Requirements — Reproduce the listing that follows with no differences at all.

Given information —
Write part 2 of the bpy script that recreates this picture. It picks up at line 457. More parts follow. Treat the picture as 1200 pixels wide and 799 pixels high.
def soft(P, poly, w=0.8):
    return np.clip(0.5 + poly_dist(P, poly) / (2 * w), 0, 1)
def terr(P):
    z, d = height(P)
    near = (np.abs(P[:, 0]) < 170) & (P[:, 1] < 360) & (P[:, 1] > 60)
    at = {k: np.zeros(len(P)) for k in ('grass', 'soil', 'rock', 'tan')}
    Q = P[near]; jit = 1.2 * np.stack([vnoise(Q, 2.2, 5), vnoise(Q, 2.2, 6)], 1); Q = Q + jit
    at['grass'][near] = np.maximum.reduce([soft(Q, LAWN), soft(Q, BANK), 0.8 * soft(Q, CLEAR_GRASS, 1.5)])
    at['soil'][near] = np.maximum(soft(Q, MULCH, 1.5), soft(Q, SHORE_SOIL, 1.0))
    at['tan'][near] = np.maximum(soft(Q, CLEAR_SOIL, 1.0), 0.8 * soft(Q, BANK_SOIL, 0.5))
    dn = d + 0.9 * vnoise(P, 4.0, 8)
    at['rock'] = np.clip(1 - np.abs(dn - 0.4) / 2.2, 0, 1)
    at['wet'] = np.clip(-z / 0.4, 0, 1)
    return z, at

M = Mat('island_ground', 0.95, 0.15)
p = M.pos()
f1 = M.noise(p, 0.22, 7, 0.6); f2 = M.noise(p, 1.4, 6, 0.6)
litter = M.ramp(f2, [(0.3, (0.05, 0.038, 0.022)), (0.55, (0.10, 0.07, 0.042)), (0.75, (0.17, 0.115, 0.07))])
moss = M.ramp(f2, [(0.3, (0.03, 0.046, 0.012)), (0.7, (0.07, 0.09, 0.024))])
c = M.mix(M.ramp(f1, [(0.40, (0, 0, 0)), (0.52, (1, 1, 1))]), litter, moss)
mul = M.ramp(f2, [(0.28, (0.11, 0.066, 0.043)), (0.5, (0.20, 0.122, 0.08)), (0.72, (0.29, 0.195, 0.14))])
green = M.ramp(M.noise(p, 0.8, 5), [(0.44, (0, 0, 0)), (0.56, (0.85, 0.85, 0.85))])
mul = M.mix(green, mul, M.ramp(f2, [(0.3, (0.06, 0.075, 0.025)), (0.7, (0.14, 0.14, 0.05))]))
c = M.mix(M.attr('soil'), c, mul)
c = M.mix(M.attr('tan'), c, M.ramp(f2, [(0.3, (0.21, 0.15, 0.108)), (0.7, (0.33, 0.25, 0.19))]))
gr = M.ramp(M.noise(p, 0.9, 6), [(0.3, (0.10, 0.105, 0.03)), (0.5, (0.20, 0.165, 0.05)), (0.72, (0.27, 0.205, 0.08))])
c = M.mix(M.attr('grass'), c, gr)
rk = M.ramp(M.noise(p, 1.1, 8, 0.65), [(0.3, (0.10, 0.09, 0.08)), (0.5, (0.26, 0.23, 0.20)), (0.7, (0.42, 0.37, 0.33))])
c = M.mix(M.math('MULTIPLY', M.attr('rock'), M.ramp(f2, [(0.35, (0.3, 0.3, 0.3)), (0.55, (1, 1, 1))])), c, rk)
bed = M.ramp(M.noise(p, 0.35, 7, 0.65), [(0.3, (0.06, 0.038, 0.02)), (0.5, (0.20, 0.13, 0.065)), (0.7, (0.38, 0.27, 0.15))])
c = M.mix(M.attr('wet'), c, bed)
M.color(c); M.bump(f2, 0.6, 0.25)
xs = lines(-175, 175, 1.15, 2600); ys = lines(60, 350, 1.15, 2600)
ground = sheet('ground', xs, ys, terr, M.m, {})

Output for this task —
Write part 2 of the bpy script that recreates this picture. It picks up at line 457. More parts follow. Treat the picture as 1200 pixels wide and 799 pixels high.
def soft(P, poly, w=0.8):
    return np.clip(0.5 + poly_dist(P, poly) / (2 * w), 0, 1)
def terr(P):
    z, d = height(P)
    near = (np.abs(P[:, 0]) < 170) & (P[:, 1] < 360) & (P[:, 1] > 60)
    at = {k: np.zeros(len(P)) for k in ('grass', 'soil', 'rock', 'tan')}
    Q = P[near]; jit = 1.2 * np.stack([vnoise(Q, 2.2, 5), vnoise(Q, 2.2, 6)], 1); Q = Q + jit
    at['grass'][near] = np.maximum.reduce([soft(Q, LAWN), soft(Q, BANK), 0.8 * soft(Q, CLEAR_GRASS, 1.5)])
    at['soil'][near] = np.maximum(soft(Q, MULCH, 1.5), soft(Q, SHORE_SOIL, 1.0))
    at['tan'][near] = np.maximum(soft(Q, CLEAR_SOIL, 1.0), 0.8 * soft(Q, BANK_SOIL, 0.5))
    dn = d + 0.9 * vnoise(P, 4.0, 8)
    at['rock'] = np.clip(1 - np.abs(dn - 0.4) / 2.2, 0, 1)
    at['wet'] = np.clip(-z / 0.4, 0, 1)
    return z, at

M = Mat('island_ground', 0.95, 0.15)
p = M.pos()
f1 = M.noise(p, 0.22, 7, 0.6); f2 = M.noise(p, 1.4, 6, 0.6)
litter = M.ramp(f2, [(0.3, (0.05, 0.038, 0.022)), (0.55, (0.10, 0.07, 0.042)), (0.75, (0.17, 0.115, 0.07))])
moss = M.ramp(f2, [(0.3, (0.03, 0.046, 0.012)), (0.7, (0.07, 0.09, 0.024))])
c = M.mix(M.ramp(f1, [(0.40, (0, 0, 0)), (0.52, (1, 1, 1))]), litter, moss)
mul = M.ramp(f2, [(0.28, (0.11, 0.066, 0.043)), (0.5, (0.20, 0.122, 0.08)), (0.72, (0.29, 0.195, 0.14))])
green = M.ramp(M.noise(p, 0.8, 5), [(0.44, (0, 0, 0)), (0.56, (0.85, 0.85, 0.85))])
mul = M.mix(green, mul, M.ramp(f2, [(0.3, (0.06, 0.075, 0.025)), (0.7, (0.14, 0.14, 0.05))]))
c = M.mix(M.attr('soil'), c, mul)
c = M.mix(M.attr('tan'), c, M.ramp(f2, [(0.3, (0.21, 0.15, 0.108)), (0.7, (0.33, 0.25, 0.19))]))
gr = M.ramp(M.noise(p, 0.9, 6), [(0.3, (0.10, 0.105, 0.03)), (0.5, (0.20, 0.165, 0.05)), (0.72, (0.27, 0.205, 0.08))])
c = M.mix(M.attr('grass'), c, gr)
rk = M.ramp(M.noise(p, 1.1, 8, 0.65), [(0.3, (0.10, 0.09, 0.08)), (0.5, (0.26, 0.23, 0.20)), (0.7, (0.42, 0.37, 0.33))])
c = M.mix(M.math('MULTIPLY', M.attr('rock'), M.ramp(f2, [(0.35, (0.3, 0.3, 0.3)), (0.55, (1, 1, 1))])), c, rk)
bed = M.ramp(M.noise(p, 0.35, 7, 0.65), [(0.3, (0.06, 0.038, 0.02)), (0.5, (0.20, 0.13, 0.065)), (0.7, (0.38, 0.27, 0.15))])
c = M.mix(M.attr('wet'), c, bed)
M.color(c); M.bump(f2, 0.6, 0.25)
xs = lines(-175, 175, 1.15, 2600); ys = lines(60, 350, 1.15, 2600)
ground = sheet('ground', xs, ys, terr, M.m, {})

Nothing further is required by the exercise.